● Set task: Would you pull out every line of the material that contains the string "high"?

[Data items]
__________

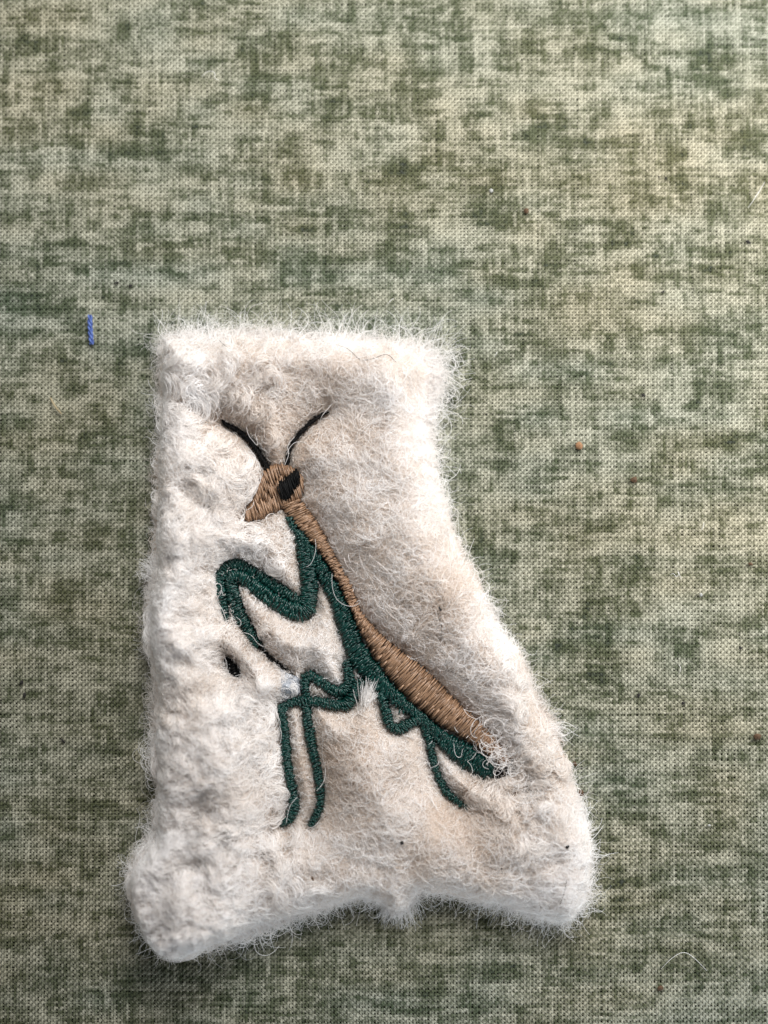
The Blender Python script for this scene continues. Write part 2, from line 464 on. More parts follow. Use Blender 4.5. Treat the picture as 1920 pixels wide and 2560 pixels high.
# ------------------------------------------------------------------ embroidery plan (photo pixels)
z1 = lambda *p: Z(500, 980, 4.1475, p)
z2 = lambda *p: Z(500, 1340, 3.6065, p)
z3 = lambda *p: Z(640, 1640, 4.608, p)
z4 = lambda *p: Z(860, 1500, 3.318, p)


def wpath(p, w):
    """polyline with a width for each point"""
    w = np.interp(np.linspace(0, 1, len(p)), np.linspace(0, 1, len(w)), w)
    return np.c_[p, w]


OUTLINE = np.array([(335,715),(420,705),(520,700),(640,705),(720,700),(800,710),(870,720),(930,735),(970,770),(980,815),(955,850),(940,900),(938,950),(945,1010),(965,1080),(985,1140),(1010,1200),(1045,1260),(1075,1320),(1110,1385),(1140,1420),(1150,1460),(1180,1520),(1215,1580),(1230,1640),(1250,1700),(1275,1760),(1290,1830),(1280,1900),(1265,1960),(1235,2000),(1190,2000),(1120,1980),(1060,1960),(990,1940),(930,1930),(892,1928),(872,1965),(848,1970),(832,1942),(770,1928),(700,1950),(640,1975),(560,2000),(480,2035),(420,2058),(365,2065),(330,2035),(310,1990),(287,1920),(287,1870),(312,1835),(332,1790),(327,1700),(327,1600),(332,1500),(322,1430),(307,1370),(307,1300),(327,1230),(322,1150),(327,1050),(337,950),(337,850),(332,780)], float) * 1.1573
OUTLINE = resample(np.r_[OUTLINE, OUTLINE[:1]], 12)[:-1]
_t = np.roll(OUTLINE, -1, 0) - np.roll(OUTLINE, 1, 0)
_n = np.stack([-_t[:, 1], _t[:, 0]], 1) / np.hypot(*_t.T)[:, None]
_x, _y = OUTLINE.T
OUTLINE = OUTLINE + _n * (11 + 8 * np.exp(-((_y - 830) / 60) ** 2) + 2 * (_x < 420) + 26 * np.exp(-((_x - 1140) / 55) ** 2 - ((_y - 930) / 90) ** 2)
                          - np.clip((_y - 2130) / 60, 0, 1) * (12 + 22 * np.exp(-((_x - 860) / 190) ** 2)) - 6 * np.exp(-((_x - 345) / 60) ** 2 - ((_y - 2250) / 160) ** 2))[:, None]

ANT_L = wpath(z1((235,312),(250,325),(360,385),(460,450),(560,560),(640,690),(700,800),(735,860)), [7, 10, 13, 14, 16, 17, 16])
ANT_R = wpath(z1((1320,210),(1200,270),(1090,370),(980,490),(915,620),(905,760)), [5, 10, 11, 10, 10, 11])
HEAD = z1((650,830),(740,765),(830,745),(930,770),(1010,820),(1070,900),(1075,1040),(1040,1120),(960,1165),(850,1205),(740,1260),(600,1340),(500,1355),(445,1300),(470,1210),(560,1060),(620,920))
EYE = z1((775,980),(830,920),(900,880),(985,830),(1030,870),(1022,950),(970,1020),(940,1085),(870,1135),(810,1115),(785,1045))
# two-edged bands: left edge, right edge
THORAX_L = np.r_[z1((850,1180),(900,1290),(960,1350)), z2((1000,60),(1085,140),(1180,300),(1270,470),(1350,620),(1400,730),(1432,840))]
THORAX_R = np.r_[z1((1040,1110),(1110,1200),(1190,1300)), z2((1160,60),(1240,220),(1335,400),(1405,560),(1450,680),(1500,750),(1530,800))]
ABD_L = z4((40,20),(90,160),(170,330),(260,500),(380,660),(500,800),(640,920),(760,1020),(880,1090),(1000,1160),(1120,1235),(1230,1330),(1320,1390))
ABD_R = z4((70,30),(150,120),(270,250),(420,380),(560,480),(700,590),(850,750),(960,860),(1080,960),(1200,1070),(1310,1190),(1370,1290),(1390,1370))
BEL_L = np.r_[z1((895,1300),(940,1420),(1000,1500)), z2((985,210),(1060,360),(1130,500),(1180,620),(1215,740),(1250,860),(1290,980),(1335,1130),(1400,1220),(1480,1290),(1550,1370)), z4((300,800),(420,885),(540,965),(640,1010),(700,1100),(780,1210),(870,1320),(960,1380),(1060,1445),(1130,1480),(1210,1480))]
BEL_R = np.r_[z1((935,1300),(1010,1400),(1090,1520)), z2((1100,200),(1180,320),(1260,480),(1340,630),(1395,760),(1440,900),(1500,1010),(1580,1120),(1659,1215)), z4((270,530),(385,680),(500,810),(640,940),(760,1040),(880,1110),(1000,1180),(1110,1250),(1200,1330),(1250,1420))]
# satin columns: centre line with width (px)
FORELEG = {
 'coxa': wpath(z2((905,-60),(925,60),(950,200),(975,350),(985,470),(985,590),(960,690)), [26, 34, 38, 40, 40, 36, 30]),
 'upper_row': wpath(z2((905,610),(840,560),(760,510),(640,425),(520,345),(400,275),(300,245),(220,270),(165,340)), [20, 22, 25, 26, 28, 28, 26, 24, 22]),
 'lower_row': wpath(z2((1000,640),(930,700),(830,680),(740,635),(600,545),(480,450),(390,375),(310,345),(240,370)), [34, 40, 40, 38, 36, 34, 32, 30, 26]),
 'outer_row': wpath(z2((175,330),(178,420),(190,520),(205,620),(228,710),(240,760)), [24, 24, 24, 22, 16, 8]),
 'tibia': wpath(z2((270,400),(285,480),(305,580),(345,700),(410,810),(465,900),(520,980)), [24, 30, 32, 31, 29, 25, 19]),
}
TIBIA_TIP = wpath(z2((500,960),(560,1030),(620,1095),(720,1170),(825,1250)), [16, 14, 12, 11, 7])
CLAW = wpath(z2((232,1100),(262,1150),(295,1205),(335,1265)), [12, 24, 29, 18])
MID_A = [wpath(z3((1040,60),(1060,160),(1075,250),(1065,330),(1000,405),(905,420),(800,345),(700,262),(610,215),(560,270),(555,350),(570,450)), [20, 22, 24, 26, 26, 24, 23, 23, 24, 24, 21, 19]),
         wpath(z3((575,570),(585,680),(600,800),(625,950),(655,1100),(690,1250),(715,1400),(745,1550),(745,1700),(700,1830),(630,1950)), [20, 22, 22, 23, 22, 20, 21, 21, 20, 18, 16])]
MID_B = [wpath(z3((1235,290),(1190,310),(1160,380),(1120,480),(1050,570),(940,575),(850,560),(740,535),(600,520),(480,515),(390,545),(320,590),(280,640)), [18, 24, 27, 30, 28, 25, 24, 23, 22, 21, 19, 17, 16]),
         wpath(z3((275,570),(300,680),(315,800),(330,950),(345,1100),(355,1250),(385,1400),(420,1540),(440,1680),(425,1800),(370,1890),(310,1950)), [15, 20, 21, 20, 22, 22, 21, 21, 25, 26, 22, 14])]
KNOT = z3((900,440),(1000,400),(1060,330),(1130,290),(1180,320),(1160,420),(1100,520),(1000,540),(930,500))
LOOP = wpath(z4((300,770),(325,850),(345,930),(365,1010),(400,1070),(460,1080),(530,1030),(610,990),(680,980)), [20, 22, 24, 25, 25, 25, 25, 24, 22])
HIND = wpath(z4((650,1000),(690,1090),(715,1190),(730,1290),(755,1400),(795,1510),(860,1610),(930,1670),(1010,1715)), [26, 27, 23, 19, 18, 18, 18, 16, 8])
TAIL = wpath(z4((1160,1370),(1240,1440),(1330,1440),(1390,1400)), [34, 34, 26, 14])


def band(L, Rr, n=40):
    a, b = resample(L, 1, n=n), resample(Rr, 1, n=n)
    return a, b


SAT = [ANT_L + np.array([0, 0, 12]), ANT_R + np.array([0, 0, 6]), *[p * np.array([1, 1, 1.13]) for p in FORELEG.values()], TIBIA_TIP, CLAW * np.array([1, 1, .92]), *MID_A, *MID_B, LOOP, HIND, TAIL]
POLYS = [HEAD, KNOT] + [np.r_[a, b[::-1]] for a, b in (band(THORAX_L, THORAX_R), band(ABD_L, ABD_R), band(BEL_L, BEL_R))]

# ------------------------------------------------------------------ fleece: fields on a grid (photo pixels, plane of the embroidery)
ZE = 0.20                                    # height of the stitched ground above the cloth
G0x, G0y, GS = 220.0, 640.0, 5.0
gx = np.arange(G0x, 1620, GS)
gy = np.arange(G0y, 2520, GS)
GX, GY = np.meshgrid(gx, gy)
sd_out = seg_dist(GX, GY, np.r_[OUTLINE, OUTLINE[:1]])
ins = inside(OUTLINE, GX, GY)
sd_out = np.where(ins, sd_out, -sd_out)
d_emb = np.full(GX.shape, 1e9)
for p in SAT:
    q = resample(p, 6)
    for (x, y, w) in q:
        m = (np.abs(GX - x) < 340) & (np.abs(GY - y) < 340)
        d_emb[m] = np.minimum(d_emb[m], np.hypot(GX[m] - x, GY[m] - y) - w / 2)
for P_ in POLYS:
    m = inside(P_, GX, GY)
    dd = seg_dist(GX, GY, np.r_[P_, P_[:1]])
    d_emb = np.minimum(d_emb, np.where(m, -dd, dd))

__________

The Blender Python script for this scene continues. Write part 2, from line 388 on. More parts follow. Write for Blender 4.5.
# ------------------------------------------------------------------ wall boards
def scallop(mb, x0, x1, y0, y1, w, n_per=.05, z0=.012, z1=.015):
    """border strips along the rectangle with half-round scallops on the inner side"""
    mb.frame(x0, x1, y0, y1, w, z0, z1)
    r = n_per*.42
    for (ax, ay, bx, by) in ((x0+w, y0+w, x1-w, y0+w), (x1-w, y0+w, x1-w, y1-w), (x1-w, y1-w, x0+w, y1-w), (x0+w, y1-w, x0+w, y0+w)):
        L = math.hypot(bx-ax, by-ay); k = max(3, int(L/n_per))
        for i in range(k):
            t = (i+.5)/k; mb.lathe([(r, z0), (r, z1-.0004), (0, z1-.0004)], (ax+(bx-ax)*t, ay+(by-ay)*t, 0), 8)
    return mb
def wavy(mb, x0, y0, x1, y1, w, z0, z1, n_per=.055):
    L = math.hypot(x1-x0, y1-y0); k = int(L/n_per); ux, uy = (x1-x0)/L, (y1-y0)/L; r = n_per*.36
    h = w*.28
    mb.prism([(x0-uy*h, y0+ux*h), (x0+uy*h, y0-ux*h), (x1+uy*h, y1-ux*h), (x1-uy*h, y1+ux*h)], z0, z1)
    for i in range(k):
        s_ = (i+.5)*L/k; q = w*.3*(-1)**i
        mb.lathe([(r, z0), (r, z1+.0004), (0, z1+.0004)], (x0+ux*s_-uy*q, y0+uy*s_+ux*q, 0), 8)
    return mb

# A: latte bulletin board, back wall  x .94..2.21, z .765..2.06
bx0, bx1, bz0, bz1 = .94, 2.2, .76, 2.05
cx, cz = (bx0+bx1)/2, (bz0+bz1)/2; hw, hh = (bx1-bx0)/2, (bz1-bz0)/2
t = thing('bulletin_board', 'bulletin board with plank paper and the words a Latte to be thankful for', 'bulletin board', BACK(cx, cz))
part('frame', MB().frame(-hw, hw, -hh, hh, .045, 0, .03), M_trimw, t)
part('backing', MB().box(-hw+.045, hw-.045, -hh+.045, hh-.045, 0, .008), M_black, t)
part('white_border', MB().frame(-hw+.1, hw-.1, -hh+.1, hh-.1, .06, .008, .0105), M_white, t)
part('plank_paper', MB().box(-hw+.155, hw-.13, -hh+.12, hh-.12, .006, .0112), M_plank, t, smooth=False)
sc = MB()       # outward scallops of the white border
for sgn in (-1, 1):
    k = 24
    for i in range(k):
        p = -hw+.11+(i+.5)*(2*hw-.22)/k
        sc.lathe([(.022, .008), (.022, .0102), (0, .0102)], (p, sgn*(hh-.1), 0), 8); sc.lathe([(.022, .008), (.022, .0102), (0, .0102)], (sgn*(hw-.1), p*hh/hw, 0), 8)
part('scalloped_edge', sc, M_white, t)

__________

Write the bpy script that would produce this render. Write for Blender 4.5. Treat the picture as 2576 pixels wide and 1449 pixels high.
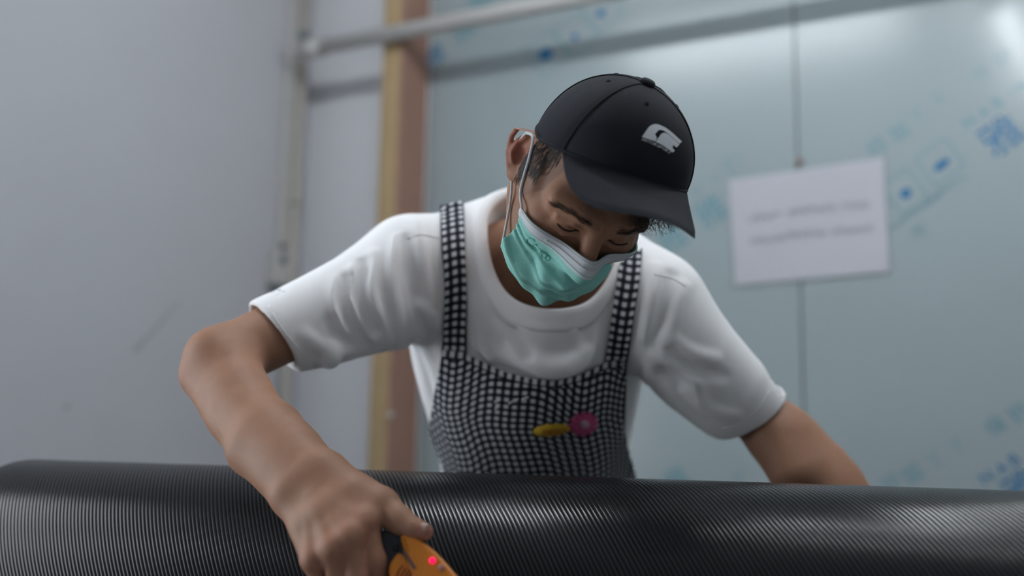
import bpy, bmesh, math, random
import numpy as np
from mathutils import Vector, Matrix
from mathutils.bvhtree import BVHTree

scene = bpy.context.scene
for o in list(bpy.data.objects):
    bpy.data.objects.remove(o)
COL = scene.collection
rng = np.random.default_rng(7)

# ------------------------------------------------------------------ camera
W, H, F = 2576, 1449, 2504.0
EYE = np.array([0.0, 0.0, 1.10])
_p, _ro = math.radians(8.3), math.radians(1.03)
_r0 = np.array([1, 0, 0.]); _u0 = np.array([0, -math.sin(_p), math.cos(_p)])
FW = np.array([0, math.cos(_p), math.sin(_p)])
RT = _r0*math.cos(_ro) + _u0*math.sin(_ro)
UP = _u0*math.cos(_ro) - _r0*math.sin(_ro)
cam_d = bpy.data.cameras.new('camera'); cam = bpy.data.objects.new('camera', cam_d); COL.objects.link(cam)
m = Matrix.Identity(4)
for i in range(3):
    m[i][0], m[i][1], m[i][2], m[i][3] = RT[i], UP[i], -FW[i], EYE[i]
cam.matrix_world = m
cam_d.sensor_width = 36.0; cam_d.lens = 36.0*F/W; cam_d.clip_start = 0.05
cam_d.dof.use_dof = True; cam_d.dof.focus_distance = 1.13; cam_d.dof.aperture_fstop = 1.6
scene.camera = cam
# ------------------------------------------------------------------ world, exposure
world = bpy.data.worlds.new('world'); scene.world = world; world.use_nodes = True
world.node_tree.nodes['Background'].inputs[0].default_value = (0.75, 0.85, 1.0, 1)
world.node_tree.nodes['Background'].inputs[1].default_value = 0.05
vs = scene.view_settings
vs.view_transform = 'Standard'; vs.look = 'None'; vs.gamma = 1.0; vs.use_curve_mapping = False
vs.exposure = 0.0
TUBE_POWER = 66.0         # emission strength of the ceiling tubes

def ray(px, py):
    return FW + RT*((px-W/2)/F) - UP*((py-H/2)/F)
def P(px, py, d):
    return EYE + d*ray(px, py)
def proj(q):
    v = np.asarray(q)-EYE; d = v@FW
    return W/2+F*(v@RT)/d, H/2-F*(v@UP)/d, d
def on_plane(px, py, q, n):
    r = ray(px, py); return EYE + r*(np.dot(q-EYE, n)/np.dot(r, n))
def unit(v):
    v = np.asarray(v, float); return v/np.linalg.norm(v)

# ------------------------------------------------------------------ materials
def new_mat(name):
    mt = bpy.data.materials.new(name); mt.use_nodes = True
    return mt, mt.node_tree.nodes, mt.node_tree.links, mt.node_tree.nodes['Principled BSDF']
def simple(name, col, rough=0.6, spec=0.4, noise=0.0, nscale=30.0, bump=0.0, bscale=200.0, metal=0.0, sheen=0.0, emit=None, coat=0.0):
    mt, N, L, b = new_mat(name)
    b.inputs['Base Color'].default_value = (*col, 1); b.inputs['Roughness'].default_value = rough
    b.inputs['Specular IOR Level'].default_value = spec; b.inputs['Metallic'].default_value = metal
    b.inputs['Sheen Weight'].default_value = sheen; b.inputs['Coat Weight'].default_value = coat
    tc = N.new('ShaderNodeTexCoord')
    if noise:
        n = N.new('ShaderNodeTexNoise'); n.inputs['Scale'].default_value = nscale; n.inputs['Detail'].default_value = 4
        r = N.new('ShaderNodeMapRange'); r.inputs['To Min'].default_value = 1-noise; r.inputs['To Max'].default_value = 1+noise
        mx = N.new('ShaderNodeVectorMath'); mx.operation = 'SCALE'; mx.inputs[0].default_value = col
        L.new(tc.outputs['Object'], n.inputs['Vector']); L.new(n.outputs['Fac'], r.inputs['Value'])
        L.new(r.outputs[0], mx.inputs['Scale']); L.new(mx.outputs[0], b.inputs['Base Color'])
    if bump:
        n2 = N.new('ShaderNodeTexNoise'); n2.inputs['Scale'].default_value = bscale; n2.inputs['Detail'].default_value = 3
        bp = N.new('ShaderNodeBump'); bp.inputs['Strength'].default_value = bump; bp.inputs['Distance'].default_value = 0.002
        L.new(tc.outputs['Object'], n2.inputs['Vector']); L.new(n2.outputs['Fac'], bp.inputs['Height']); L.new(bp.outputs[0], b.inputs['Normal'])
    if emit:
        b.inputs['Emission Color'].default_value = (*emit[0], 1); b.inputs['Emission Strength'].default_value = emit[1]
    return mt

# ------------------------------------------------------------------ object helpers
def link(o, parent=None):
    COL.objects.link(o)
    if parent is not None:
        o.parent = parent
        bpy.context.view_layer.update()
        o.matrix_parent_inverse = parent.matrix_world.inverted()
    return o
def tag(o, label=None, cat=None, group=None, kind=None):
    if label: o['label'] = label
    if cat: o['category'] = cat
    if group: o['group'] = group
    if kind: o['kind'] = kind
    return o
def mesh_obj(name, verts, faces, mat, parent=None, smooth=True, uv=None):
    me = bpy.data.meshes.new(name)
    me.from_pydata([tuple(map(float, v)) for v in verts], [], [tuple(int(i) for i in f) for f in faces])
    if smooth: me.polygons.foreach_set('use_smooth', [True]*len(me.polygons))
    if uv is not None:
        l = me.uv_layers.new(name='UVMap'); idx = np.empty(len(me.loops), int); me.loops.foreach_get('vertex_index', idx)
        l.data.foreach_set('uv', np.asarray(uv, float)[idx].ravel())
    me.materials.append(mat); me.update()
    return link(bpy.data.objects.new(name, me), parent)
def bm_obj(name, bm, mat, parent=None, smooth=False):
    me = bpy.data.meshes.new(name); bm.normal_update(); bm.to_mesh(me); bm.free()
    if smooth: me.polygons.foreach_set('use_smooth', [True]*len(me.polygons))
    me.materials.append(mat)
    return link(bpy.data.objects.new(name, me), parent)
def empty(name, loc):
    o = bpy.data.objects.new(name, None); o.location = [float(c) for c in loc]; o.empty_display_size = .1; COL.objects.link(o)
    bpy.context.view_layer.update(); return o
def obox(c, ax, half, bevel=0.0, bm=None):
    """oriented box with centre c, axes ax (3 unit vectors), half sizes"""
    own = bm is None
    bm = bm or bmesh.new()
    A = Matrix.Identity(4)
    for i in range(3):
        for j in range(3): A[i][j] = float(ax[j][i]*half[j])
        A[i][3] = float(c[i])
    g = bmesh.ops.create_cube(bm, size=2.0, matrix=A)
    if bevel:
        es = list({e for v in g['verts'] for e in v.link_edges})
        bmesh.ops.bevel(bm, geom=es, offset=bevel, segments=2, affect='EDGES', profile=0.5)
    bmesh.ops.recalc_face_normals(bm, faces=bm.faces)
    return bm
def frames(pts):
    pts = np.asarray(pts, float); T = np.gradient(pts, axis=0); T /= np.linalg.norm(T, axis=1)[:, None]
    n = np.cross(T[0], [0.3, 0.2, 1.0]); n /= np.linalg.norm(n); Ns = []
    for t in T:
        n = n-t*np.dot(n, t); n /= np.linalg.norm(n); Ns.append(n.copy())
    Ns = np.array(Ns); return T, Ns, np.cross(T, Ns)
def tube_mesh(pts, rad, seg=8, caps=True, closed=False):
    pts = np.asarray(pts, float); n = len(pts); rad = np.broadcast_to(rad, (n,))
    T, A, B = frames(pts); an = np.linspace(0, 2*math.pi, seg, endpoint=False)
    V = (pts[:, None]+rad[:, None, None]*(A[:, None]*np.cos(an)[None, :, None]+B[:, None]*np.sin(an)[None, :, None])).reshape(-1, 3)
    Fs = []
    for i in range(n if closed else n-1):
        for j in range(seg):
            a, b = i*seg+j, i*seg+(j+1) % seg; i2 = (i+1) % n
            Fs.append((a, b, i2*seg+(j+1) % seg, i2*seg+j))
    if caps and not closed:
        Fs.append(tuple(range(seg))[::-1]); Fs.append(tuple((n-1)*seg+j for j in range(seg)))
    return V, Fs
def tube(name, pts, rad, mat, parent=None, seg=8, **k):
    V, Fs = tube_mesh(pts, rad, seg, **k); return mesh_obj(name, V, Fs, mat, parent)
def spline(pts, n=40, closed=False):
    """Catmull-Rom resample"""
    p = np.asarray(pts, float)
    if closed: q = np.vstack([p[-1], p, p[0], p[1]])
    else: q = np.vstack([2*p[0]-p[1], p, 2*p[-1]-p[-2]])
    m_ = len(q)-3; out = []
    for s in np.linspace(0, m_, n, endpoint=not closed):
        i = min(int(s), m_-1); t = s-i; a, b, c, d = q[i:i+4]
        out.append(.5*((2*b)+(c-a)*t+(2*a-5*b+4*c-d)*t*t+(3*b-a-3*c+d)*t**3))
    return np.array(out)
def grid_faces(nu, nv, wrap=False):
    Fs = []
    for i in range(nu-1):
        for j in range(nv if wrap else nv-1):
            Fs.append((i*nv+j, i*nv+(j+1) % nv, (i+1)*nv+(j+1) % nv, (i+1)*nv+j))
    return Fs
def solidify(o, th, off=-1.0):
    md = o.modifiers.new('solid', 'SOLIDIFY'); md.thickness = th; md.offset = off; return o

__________

● Problem solution:
The Blender Python script for this scene continues. Write part 2, from line 464 on. More parts follow. Use Blender 4.5. Treat the picture as 1920 pixels wide and 2560 pixels high.
Write the bpy script that would produce this render. Write for Blender 4.5. Treat the picture as 2576 pixels wide and 1449 pixels high.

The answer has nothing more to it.